Descriptions, Reviews, Etc.
Publisher Description:

Grammy-winning music producer, Ian Brennan's seventh book, Muse-Sick: a music manifesto in fifty-nine notes, acts as a primer on how mass production and commercialization have corrupted the arts. Broken down into a series of core points and actions plans, Muse-Sick is a concise and affordable pocket primer follow-up to Brennan's two previous music missives, How Music Dies (or Lives): Field Recording and the Battle for Democracy in the arts and Silenced by Sound: The Music Meritocracy Myth.

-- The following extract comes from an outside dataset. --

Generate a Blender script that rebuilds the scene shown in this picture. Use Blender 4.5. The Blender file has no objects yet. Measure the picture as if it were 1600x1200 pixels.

Popular culture has woven itself into the social fabric of our lives, penetrating people's homes and haunting their psyche through images and earworm hooks. Justice, at most levels, is something that the average citizen might have little influence upon leaving us feeling helpless and complacent. But pop music is a neglected arena where some change can concretely occur--by exercising active and thoughtful choices to reject the low-hanging, omnipresent commercialized and pre-packaged fruit, we begin to re-balance the world, one engaged listener at a time.

In fifty-nine concise and clear points, Brennan reveals how corporate media has constricted local culture and individual creativity, leading to a lack of diversity within "diversity." Muse-Sick's narrative portions are driven and made corporeal via the author's ongoing field-recording chronicles with widely disparate groups, such as the Sheltered Workshop Singers. Marilena Umuhoza Delli's striking photographs accompany and bring to life each tale.

As John Waters says: "I didn't think it was possible to write a shocking book about music anymore. But Brennan has."